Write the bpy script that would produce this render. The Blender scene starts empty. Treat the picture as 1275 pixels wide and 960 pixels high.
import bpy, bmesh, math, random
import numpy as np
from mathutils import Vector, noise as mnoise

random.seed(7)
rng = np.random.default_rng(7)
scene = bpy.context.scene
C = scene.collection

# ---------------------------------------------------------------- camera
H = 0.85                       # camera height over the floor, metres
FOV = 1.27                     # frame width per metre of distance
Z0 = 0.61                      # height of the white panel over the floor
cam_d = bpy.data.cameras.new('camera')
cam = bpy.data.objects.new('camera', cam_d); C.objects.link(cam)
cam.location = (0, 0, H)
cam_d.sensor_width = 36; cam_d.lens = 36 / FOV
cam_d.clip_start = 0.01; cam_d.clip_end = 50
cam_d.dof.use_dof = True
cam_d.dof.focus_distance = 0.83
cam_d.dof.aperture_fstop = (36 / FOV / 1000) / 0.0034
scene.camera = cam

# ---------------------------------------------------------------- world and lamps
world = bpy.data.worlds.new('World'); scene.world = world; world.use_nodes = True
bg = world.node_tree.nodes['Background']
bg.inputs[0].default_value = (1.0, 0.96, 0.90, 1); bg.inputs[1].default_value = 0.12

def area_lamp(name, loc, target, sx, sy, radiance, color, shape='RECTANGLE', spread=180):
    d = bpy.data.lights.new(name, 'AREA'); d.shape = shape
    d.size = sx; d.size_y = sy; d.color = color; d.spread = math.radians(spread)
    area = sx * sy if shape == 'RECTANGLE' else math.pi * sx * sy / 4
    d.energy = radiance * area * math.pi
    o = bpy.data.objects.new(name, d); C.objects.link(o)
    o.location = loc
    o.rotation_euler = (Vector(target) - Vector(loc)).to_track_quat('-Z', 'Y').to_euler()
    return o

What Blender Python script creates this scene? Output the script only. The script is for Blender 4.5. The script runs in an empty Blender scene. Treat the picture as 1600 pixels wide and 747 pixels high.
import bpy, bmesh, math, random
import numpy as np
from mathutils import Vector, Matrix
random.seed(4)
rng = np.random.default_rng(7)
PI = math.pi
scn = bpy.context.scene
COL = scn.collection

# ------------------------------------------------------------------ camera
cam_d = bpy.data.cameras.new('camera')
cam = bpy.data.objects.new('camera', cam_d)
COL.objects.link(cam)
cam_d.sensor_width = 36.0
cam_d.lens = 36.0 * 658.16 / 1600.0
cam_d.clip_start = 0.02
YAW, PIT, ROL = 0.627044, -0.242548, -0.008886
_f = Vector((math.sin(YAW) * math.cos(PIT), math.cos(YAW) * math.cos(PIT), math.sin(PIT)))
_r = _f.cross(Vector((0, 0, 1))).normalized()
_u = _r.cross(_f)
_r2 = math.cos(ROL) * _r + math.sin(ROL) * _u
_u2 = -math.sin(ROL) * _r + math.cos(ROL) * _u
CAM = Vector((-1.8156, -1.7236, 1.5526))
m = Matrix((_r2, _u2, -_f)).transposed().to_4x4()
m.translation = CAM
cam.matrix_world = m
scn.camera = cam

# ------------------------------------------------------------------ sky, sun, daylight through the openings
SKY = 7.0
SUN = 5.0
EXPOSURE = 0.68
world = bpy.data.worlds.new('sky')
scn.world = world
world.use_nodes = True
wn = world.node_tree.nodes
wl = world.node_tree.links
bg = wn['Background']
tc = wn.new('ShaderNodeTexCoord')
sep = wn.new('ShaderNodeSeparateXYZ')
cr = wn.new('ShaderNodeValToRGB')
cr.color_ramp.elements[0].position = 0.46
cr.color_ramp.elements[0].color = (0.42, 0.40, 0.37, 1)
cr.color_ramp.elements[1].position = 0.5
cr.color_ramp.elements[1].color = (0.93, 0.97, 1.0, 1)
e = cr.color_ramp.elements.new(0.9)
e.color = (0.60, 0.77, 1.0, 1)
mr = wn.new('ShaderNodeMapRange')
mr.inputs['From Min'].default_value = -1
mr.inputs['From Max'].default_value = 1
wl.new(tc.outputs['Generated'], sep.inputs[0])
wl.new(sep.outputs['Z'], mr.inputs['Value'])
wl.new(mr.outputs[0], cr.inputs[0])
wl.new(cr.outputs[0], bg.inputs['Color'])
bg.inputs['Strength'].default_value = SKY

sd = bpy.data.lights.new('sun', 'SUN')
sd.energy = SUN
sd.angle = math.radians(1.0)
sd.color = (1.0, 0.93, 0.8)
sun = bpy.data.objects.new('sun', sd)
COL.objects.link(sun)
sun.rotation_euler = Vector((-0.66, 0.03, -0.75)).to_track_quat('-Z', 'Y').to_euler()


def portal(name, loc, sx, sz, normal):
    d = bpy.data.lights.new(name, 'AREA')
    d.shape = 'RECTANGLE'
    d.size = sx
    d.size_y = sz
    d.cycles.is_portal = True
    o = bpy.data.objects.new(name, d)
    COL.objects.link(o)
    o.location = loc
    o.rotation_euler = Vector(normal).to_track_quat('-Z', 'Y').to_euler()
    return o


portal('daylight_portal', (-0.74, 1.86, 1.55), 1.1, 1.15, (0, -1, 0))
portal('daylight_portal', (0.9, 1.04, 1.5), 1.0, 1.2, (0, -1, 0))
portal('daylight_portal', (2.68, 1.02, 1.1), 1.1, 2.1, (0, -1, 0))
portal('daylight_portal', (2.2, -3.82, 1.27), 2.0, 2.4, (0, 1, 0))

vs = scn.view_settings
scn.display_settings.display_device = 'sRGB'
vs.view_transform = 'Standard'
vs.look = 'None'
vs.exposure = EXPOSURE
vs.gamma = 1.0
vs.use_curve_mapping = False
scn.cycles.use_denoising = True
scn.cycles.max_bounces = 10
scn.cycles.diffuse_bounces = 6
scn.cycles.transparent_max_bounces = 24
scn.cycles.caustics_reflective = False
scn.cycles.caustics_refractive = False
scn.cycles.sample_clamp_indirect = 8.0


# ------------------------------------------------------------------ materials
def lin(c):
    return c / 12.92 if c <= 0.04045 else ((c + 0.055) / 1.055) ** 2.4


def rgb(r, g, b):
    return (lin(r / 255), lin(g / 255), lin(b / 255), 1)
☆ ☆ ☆
### OBJECTIVE
Output each entry precisely as given.

### RESULT OF THE EXERCISE
Write the bpy script that would produce this render. The Blender scene starts empty. Treat the picture as 1275 pixels wide and 960 pixels high.
import bpy, bmesh, math, random
import numpy as np
from mathutils import Vector, noise as mnoise

random.seed(7)
rng = np.random.default_rng(7)
scene = bpy.context.scene
C = scene.collection

# ---------------------------------------------------------------- camera
H = 0.85                       # camera height over the floor, metres
FOV = 1.27                     # frame width per metre of distance
Z0 = 0.61                      # height of the white panel over the floor
cam_d = bpy.data.cameras.new('camera')
cam = bpy.data.objects.new('camera', cam_d); C.objects.link(cam)
cam.location = (0, 0, H)
cam_d.sensor_width = 36; cam_d.lens = 36 / FOV
cam_d.clip_start = 0.01; cam_d.clip_end = 50
cam_d.dof.use_dof = True
cam_d.dof.focus_distance = 0.83
cam_d.dof.aperture_fstop = (36 / FOV / 1000) / 0.0034
scene.camera = cam

# ---------------------------------------------------------------- world and lamps
world = bpy.data.worlds.new('World'); scene.world = world; world.use_nodes = True
bg = world.node_tree.nodes['Background']
bg.inputs[0].default_value = (1.0, 0.96, 0.90, 1); bg.inputs[1].default_value = 0.12

def area_lamp(name, loc, target, sx, sy, radiance, color, shape='RECTANGLE', spread=180):
    d = bpy.data.lights.new(name, 'AREA'); d.shape = shape
    d.size = sx; d.size_y = sy; d.color = color; d.spread = math.radians(spread)
    area = sx * sy if shape == 'RECTANGLE' else math.pi * sx * sy / 4
    d.energy = radiance * area * math.pi
    o = bpy.data.objects.new(name, d); C.objects.link(o)
    o.location = loc
    o.rotation_euler = (Vector(target) - Vector(loc)).to_track_quat('-Z', 'Y').to_euler()
    return o

What Blender Python script creates this scene? Output the script only. The script is for Blender 4.5. The script runs in an empty Blender scene. Treat the picture as 1600 pixels wide and 747 pixels high.
import bpy, bmesh, math, random
import numpy as np
from mathutils import Vector, Matrix
random.seed(4)
rng = np.random.default_rng(7)
PI = math.pi
scn = bpy.context.scene
COL = scn.collection

# ------------------------------------------------------------------ camera
cam_d = bpy.data.cameras.new('camera')
cam = bpy.data.objects.new('camera', cam_d)
COL.objects.link(cam)
cam_d.sensor_width = 36.0
cam_d.lens = 36.0 * 658.16 / 1600.0
cam_d.clip_start = 0.02
YAW, PIT, ROL = 0.627044, -0.242548, -0.008886
_f = Vector((math.sin(YAW) * math.cos(PIT), math.cos(YAW) * math.cos(PIT), math.sin(PIT)))
_r = _f.cross(Vector((0, 0, 1))).normalized()
_u = _r.cross(_f)
_r2 = math.cos(ROL) * _r + math.sin(ROL) * _u
_u2 = -math.sin(ROL) * _r + math.cos(ROL) * _u
CAM = Vector((-1.8156, -1.7236, 1.5526))
m = Matrix((_r2, _u2, -_f)).transposed().to_4x4()
m.translation = CAM
cam.matrix_world = m
scn.camera = cam

# ------------------------------------------------------------------ sky, sun, daylight through the openings
SKY = 7.0
SUN = 5.0
EXPOSURE = 0.68
world = bpy.data.worlds.new('sky')
scn.world = world
world.use_nodes = True
wn = world.node_tree.nodes
wl = world.node_tree.links
bg = wn['Background']
tc = wn.new('ShaderNodeTexCoord')
sep = wn.new('ShaderNodeSeparateXYZ')
cr = wn.new('ShaderNodeValToRGB')
cr.color_ramp.elements[0].position = 0.46
cr.color_ramp.elements[0].color = (0.42, 0.40, 0.37, 1)
cr.color_ramp.elements[1].position = 0.5
cr.color_ramp.elements[1].color = (0.93, 0.97, 1.0, 1)
e = cr.color_ramp.elements.new(0.9)
e.color = (0.60, 0.77, 1.0, 1)
mr = wn.new('ShaderNodeMapRange')
mr.inputs['From Min'].default_value = -1
mr.inputs['From Max'].default_value = 1
wl.new(tc.outputs['Generated'], sep.inputs[0])
wl.new(sep.outputs['Z'], mr.inputs['Value'])
wl.new(mr.outputs[0], cr.inputs[0])
wl.new(cr.outputs[0], bg.inputs['Color'])
bg.inputs['Strength'].default_value = SKY

sd = bpy.data.lights.new('sun', 'SUN')
sd.energy = SUN
sd.angle = math.radians(1.0)
sd.color = (1.0, 0.93, 0.8)
sun = bpy.data.objects.new('sun', sd)
COL.objects.link(sun)
sun.rotation_euler = Vector((-0.66, 0.03, -0.75)).to_track_quat('-Z', 'Y').to_euler()


def portal(name, loc, sx, sz, normal):
    d = bpy.data.lights.new(name, 'AREA')
    d.shape = 'RECTANGLE'
    d.size = sx
    d.size_y = sz
    d.cycles.is_portal = True
    o = bpy.data.objects.new(name, d)
    COL.objects.link(o)
    o.location = loc
    o.rotation_euler = Vector(normal).to_track_quat('-Z', 'Y').to_euler()
    return o


portal('daylight_portal', (-0.74, 1.86, 1.55), 1.1, 1.15, (0, -1, 0))
portal('daylight_portal', (0.9, 1.04, 1.5), 1.0, 1.2, (0, -1, 0))
portal('daylight_portal', (2.68, 1.02, 1.1), 1.1, 2.1, (0, -1, 0))
portal('daylight_portal', (2.2, -3.82, 1.27), 2.0, 2.4, (0, 1, 0))

vs = scn.view_settings
scn.display_settings.display_device = 'sRGB'
vs.view_transform = 'Standard'
vs.look = 'None'
vs.exposure = EXPOSURE
vs.gamma = 1.0
vs.use_curve_mapping = False
scn.cycles.use_denoising = True
scn.cycles.max_bounces = 10
scn.cycles.diffuse_bounces = 6
scn.cycles.transparent_max_bounces = 24
scn.cycles.caustics_reflective = False
scn.cycles.caustics_refractive = False
scn.cycles.sample_clamp_indirect = 8.0


# ------------------------------------------------------------------ materials
def lin(c):
    return c / 12.92 if c <= 0.04045 else ((c + 0.055) / 1.055) ** 2.4


def rgb(r, g, b):
    return (lin(r / 255), lin(g / 255), lin(b / 255), 1)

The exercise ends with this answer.